EU Regulatory Exposure

GSP status
Somalia is eligible for EU Everything But Arms (EBA) preferences as an LDC. Practical trade volumes are minimal due to state fragility and security conditions.
EU sanctions
EU arms embargo on Somalia in force. Targeted sanctions on individuals associated with Al-Shabaab and threats to peace and stability.
IUU fishing
Somalia's waters are heavily affected by illegal, unreported and unregulated fishing by foreign fleets. Domestic fishing sector lacks any traceability or certification infrastructure.
EU Forced Labour Regulation
Regulation (EU) 2024/3015 applies from December 2027. Somalia-origin goods face near-certain challenge given documented forced labour by Al-Shabaab and complete absence of audit infrastructure.
Charcoal trade
Charcoal exports from Somalia are banned under UN Security Council resolutions as they fund Al-Shabaab (estimated >$150M/yr total Al-Shabaab revenue). Any charcoal supply chain linked to Somalia carries sanctions and terrorist financing risk.

Logistics & Supply Chain

Logistics & Supply Chain

Primary port
Mogadishu port handles most formal trade.
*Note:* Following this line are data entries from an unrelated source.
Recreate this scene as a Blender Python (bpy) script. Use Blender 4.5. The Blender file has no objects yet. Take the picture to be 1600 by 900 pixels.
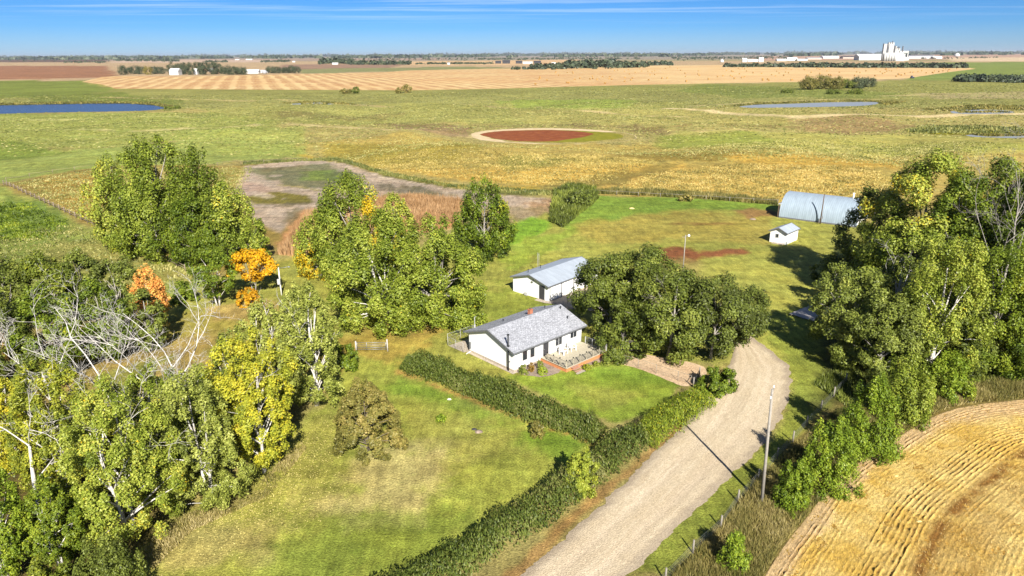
import bpy, math, random
import numpy as np
from mathutils import Vector, Matrix
from mathutils.geometry import tessellate_polygon

rad = math.radians
SC = bpy.context.scene

# ------------------------------------------------------------------ camera, sky, sun, exposure
CAM_H = 38.0
FPX = 1067.0                       # focal length in pixels of a 1600 px wide picture
PITCH = math.atan(365 / FPX)
ROLL = rad(0.29)
cp_, sp_ = math.cos(PITCH), math.sin(PITCH)
cr_, sr_ = math.cos(ROLL), math.sin(ROLL)
F_ = np.array([0, cp_, -sp_]); u0 = np.array([0, sp_, cp_]); r0 = np.array([1.0, 0, 0])
R_ = r0 * cr_ - u0 * sr_
U_ = u0 * cr_ + r0 * sr_
cam_d = bpy.data.cameras.new('camera'); cam = bpy.data.objects.new('camera', cam_d)
SC.collection.objects.link(cam)
cam_d.sensor_width = 36; cam_d.lens = 36 * FPX / 1600
cam_d.clip_start = 0.5; cam_d.clip_end = 90000
cam.matrix_world = Matrix(((R_[0], U_[0], -F_[0], 0), (R_[1], U_[1], -F_[1], 0), (R_[2], U_[2], -F_[2], CAM_H), (0, 0, 0, 1)))
SC.camera = cam

SUN_EL = rad(35); SUN_XY = np.array([0.225, -0.974])          # towards the sun
W = bpy.data.worlds.new('World'); SC.world = W; W.use_nodes = True
nt = W.node_tree; nt.nodes.clear()
def wn(t, **k):
    n = nt.nodes.new(t)
    for a, b in k.items(): setattr(n, a, b)
    return n
out = wn('ShaderNodeOutputWorld'); bg = wn('ShaderNodeBackground')
sky = wn('ShaderNodeTexSky', sky_type='NISHITA'); sky.sun_disc = False
sky.sun_elevation = SUN_EL; sky.sun_rotation = math.atan2(SUN_XY[0], SUN_XY[1])
sky.altitude = 600; sky.air_density = 1.0; sky.dust_density = 0.4; sky.ozone_density = 1.0
tc = wn('ShaderNodeTexCoord'); sep = wn('ShaderNodeSeparateXYZ')
nt.links.new(tc.outputs['Generated'], sep.inputs[0])
ramp = wn('ShaderNodeValToRGB')                               # clear autumn air: the blue deepens quickly above the horizon
e = ramp.color_ramp.elements
e[0].position = 0.0; e[0].color = (0.40, 0.62, 1.12, 1)
e[1].position = 0.09; e[1].color = (0.095, 0.34, 0.82, 1)
for p_, c_ in ((0.035, (0.19, 0.47, 1.05, 1)), (0.35, (0.10, 0.26, 0.56, 1)), (1.0, (0.3, 0.45, 0.7, 1))):
    x = e.new(p_); x.color = c_
nt.links.new(sep.outputs['Z'], ramp.inputs[0])
mul = wn('ShaderNodeMix', data_type='RGBA', blend_type='MULTIPLY'); mul.inputs[0].default_value = 1
nt.links.new(sky.outputs[0], mul.inputs[6]); nt.links.new(ramp.outputs[0], mul.inputs[7])
# thin high cirrus: noise over the cloud plane
dv = wn('ShaderNodeVectorMath', operation='DIVIDE'); cz = wn('ShaderNodeMath', operation='MAXIMUM'); cz.inputs[1].default_value = 0.02
nt.links.new(sep.outputs['Z'], cz.inputs[0])
cmb = wn('ShaderNodeCombineXYZ')
for k in range(3): nt.links.new(cz.outputs[0], cmb.inputs[k])
nt.links.new(tc.outputs['Generated'], dv.inputs[0]); nt.links.new(cmb.outputs[0], dv.inputs[1])
mp = wn('ShaderNodeMapping'); mp.inputs['Scale'].default_value = (0.10, 0.42, 0); mp.inputs['Rotation'].default_value = (0, 0, 0.12)
mp.inputs['Location'].default_value = (3.1, 1.7, 0)
nt.links.new(dv.outputs[0], mp.inputs[0])
cn = wn('ShaderNodeTexNoise'); cn.inputs['Scale'].default_value = 1.4; cn.inputs['Detail'].default_value = 9; cn.inputs['Roughness'].default_value = 0.62
nt.links.new(mp.outputs[0], cn.inputs[0])
cr = wn('ShaderNodeMapRange'); cr.inputs['From Min'].default_value = 0.47; cr.inputs['From Max'].default_value = 0.72
cr.inputs['To Max'].default_value = 0.75
nt.links.new(cn.outputs[0], cr.inputs[0])
hz = wn('ShaderNodeMapRange'); hz.inputs['From Min'].default_value = 0.035; hz.inputs['From Max'].default_value = 0.075
nt.links.new(sep.outputs['Z'], hz.inputs[0])
cm = wn('ShaderNodeMath', operation='MULTIPLY'); nt.links.new(cr.outputs[0], cm.inputs[0]); nt.links.new(hz.outputs[0], cm.inputs[1])
cl = wn('ShaderNodeMix', data_type='RGBA'); cl.inputs[7].default_value = (7.5, 8.6, 10.0, 1)
nt.links.new(cm.outputs[0], cl.inputs[0]); nt.links.new(mul.outputs[2], cl.inputs[6])
nt.links.new(cl.outputs[2], bg.inputs[0]); bg.inputs[1].default_value = 0.055
nt.links.new(bg.outputs[0], out.inputs[0])

sun_d = bpy.data.lights.new('sun', 'SUN'); sun_d.energy = 5.0; sun_d.angle = rad(0.5); sun_d.color = (1.0, 0.94, 0.84)
sun = bpy.data.objects.new('sun', sun_d); SC.collection.objects.link(sun)
sd = Vector((SUN_XY[0] * math.cos(SUN_EL), SUN_XY[1] * math.cos(SUN_EL), math.sin(SUN_EL)))
sun.rotation_euler = sd.to_track_quat('Z', 'Y').to_euler()
sun.location = (40, -100, 120)
SC.view_settings.view_transform = 'Standard'; SC.view_settings.look = 'None'
SC.view_settings.exposure = 1.15; SC.view_settings.gamma = 1.0
SC.render.engine = 'CYCLES'
SC.cycles.max_bounces = 6; SC.cycles.transparent_max_bounces = 8; SC.cycles.diffuse_bounces = 3

# ------------------------------------------------------------------ helpers
def G(px, py, z=0.0):
    """the point of the level z that the photograph shows at (px, py)"""
    d = R_ * (px - 800) / FPX + U_ * (450 - py) / FPX + F_
    t = (z - CAM_H) / d[2]
    return np.array([d[0] * t, d[1] * t, z])
def GW(l): return np.array([G(x, max(y, 90.4 - .0050625 * x))[:2] for x, y in l])     # never above the horizon
def top_height(base, py):
    """height above base at which a vertical through base reaches the row py"""
    lo, hi = 0.0, 120.0
    for _ in range(40):
        m = (lo + hi) / 2
        v = np.array([base[0], base[1], m - CAM_H]); w = v @ F_
        y = 450 - FPX * (v @ U_) / w
        if y > py: lo = m
        else: hi = m
    return lo
def sdist(base): return float(np.array([base[0], base[1], -CAM_H]) @ F_)

def lin(c):
    c = np.asarray(c, float) / 255
    return np.where(c <= 0.04045, c / 12.92, ((c + 0.055) / 1.055) ** 2.4)
ALB = 0.62
def alb(r, g, b, k=1.0): return tuple(lin((r, g, b)) * ALB * k) + (1.0,)

COL = SC.collection
def tag(o, label=None, cat=None, group=None, kind=None):
    if label: o['label'] = label
    if cat: o['category'] = cat
    if group: o['group'] = group
    if kind: o['kind'] = kind
    return o
def thing(name, label, cat, loc=(0, 0, 0), rotz=0.0, group=None):
    o = bpy.data.objects.new(name, None); COL.objects.link(o)
    o.location = loc; o.rotation_euler = (0, 0, rotz); o.empty_display_size = 0.5
    return tag(o, label, cat, group)
def link_mesh(name, me, parent=None):
    o = bpy.data.objects.new(name, me); COL.objects.link(o)
    if parent: o.parent = parent
    return o
def copy_tree(o, parent=None):
    c = o.copy(); COL.objects.link(c)
    if parent: c.parent = parent
    for ch in list(o.children): copy_tree(ch, c)
    return c
def np_mesh(name, V, Fq, m, attrs=None, colors=None, smooth=False):
    """V (n,3), Fq (k,3|4) index array"""
    V = np.ascontiguousarray(V, np.float32); Fq = np.ascontiguousarray(Fq, np.int32)
    me = bpy.data.meshes.new(name); k = Fq.shape[1]
    me.vertices.add(len(V)); me.vertices.foreach_set('co', V.ravel())
    me.loops.add(Fq.size); me.loops.foreach_set('vertex_index', Fq.ravel())
    me.polygons.add(len(Fq)); me.polygons.foreach_set('loop_start', np.arange(0, Fq.size, k, dtype=np.int32))
    me.polygons.foreach_set('loop_total', np.full(len(Fq), k, np.int32))
    if smooth: me.polygons.foreach_set('use_smooth', np.ones(len(Fq), bool))
    for an, av in (attrs or {}).items():
        a = me.attributes.new(an, 'FLOAT', 'POINT'); a.data.foreach_set('value', np.ascontiguousarray(av, np.float32))
    for an, av in (colors or {}).items():
        a = me.attributes.new(an, 'FLOAT_COLOR', 'POINT')
        a.data.foreach_set('color', np.ascontiguousarray(np.c_[av[:, :3], np.ones(len(av))], np.float32).ravel())
    me.update(calc_edges=True)
    if m: me.materials.append(m)
    return me

class MB:
    def __init__(s): s.v = []; s.f = []; s.m = []; s.mats = []; s.sm = []
    def _mi(s, m):
        if m not in s.mats: s.mats.append(m)
        return s.mats.index(m)
    def add(s, vs, fs, m=None, smooth=False):
        b = len(s.v); s.v += [tuple(map(float, v)) for v in vs]
        for f in fs: s.f.append([b + i for i in f]); s.m.append(m); s.sm.append(smooth)
        return s
    def box(s, c, d, rz=0.0, m=None):
        x, y, z = d[0] / 2, d[1] / 2, d[2] / 2; ca, sa = math.cos(rz), math.sin(rz)
        vs = []
        for q in ((-1, -1, -1), (1, -1, -1), (1, 1, -1), (-1, 1, -1), (-1, -1, 1), (1, -1, 1), (1, 1, 1), (-1, 1, 1)):
            a, b = q[0] * x, q[1] * y
            vs.append((c[0] + a * ca - b * sa, c[1] + a * sa + b * ca, c[2] + q[2] * z))
        return s.add(vs, [(0, 3, 2, 1), (4, 5, 6, 7), (0, 1, 5, 4), (1, 2, 6, 5), (2, 3, 7, 6), (3, 0, 4, 7)], m)
    def tube(s, pts, rs, n=6, caps=True, m=None, smooth=True):
        pts = [np.asarray(p, float) for p in pts]
        if not hasattr(rs, '__len__'): rs = [rs] * len(pts)
        b = len(s.v); a = None
        for i, p in enumerate(pts):
            t = pts[min(i + 1, len(pts) - 1)] - pts[max(i - 1, 0)]; t = t / (np.linalg.norm(t) + 1e-9)
            if a is None:
                a = np.cross(t, (0.3, 0.9, 0.1) if abs(t[2]) > .8 else (0, 0, 1.0))
            a = a - t * (a @ t); a = a / (np.linalg.norm(a) + 1e-9); c = np.cross(t, a)
            for k in range(n):
                w = 2 * math.pi * k / n
                s.v.append(tuple(p + (a * math.cos(w) + c * math.sin(w)) * rs[i]))
        for i in range(len(pts) - 1):
            for k in range(n):
                k2 = (k + 1) % n
                s.f.append([b + i * n + k, b + i * n + k2, b + (i + 1) * n + k2, b + (i + 1) * n + k]); s.m.append(m); s.sm.append(smooth)
        if caps:
            s.f.append([b + k for k in range(n)][::-1]); s.m.append(m); s.sm.append(False)
            s.f.append([b + (len(pts) - 1) * n + k for k in range(n)]); s.m.append(m); s.sm.append(False)
        return s
    def mesh(s, name, mat):
        me = bpy.data.meshes.new(name); me.from_pydata(s.v, [], s.f)
        mats = [mat] + [m for m in {id(x): x for x in s.m if x is not None and x is not mat}.values()]
        for m in mats: me.materials.append(m)
        for p, m, sm in zip(me.polygons, s.m, s.sm):
            p.material_index = mats.index(m) if m is not None else 0
            p.use_smooth = sm
        me.update(); return me
    def build(s, name, mat, parent=None):
        return link_mesh(name, s.mesh(name, mat), parent)

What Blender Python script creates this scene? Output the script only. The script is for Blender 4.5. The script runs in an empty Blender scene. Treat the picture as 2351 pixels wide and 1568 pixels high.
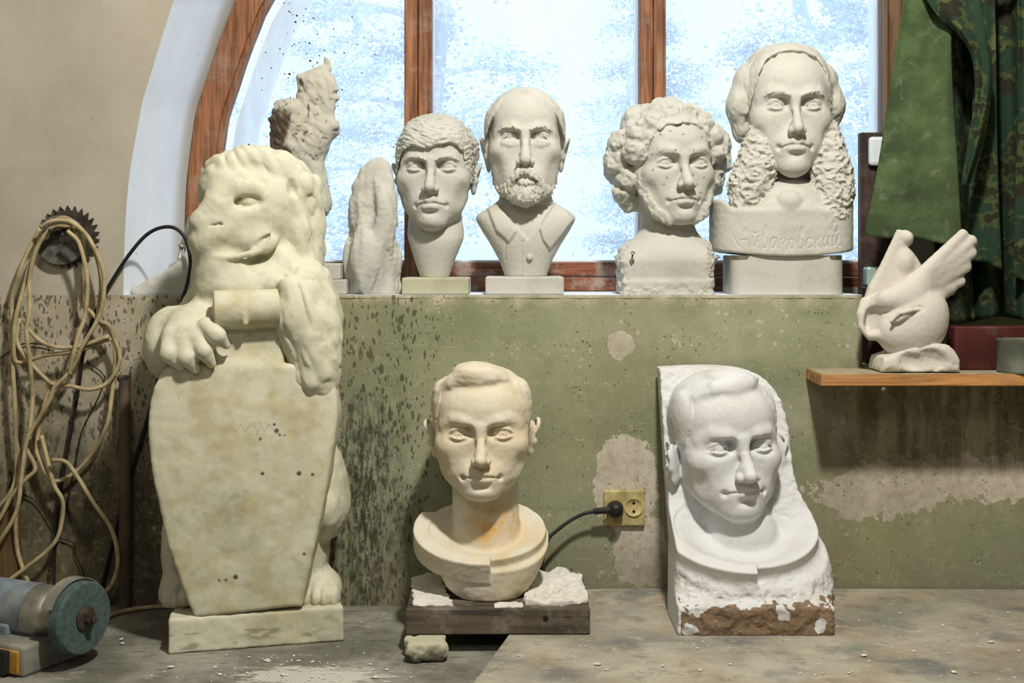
import bpy, bmesh, math, random
import numpy as np
from concurrent.futures import ThreadPoolExecutor
from mathutils import Vector, Matrix
F32 = np.float32
QUAL = 1.0

# ---------------------------------------------------------------- signed distance sculpting kit
def V3(*a): return np.array(a, dtype=F32)

def rot(rx=0, ry=0, rz=0):
    rx, ry, rz = (math.radians(a) for a in (rx, ry, rz))
    cx, sx, cy, sy, cz, sz = math.cos(rx), math.sin(rx), math.cos(ry), math.sin(ry), math.cos(rz), math.sin(rz)
    X = np.array([[1, 0, 0], [0, cx, -sx], [0, sx, cx]])
    Y = np.array([[cy, 0, sy], [0, 1, 0], [-sy, 0, cy]])
    Z = np.array([[cz, -sz, 0], [sz, cz, 0], [0, 0, 1]])
    return (Z @ Y @ X).astype(F32)

def smin(a, b, k):
    if k <= 0: return np.minimum(a, b)
    h = np.maximum(k - np.abs(a - b), 0) / k
    return np.minimum(a, b) - h * h * (k * .25)

def smax(a, b, k): return -smin(-a, -b, k)

def sst(e0, e1, x):
    t = np.clip((x - e0) / (e1 - e0), 0, 1)
    return t * t * (3 - 2 * t)

def ell(c, r, R=None):
    c = np.array(c, F32); r = np.array(r, F32)
    def f(p):
        q = p - c
        if R is not None: q = q @ R
        q0 = q / r
        k0 = np.sqrt((q0 * q0).sum(1)); q1 = q0 / r
        k1 = np.sqrt((q1 * q1).sum(1)) + 1e-9
        return k0 * (k0 - 1) / k1
    return f, c, float(r.max())

def cap(a, b, ra, rb=None):
    a = np.array(a, F32); b = np.array(b, F32); rb = ra if rb is None else rb
    ab = b - a; L = float(ab @ ab) + 1e-12
    def f(p):
        q = p - a
        t = np.clip((q @ ab) / L, 0, 1)
        w = q - t[:, None] * ab
        return np.sqrt((w * w).sum(1)) - (ra + (rb - ra) * t)
    c = (a + b) / 2
    return f, c, math.sqrt(L) / 2 + max(ra, rb)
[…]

Berbera port in Somaliland is increasingly used with UAE-backed development. Bosaso and Kismayo also handle limited volumes.
Key transit chokepoints
Gulf of Aden, Bab el-Mandeb strait, Suez Canal
Infrastructure status
Road network extremely limited and poorly maintained. No functioning rail system. Internal logistics depend on informal networks. Security risk on most overland routes.
Piracy legacy
Somali piracy peaked 2008-2012 and has declined sharply due to international naval patrols. However maritime insurance premiums for Somali waters remain elevated and the risk of resurgence exists.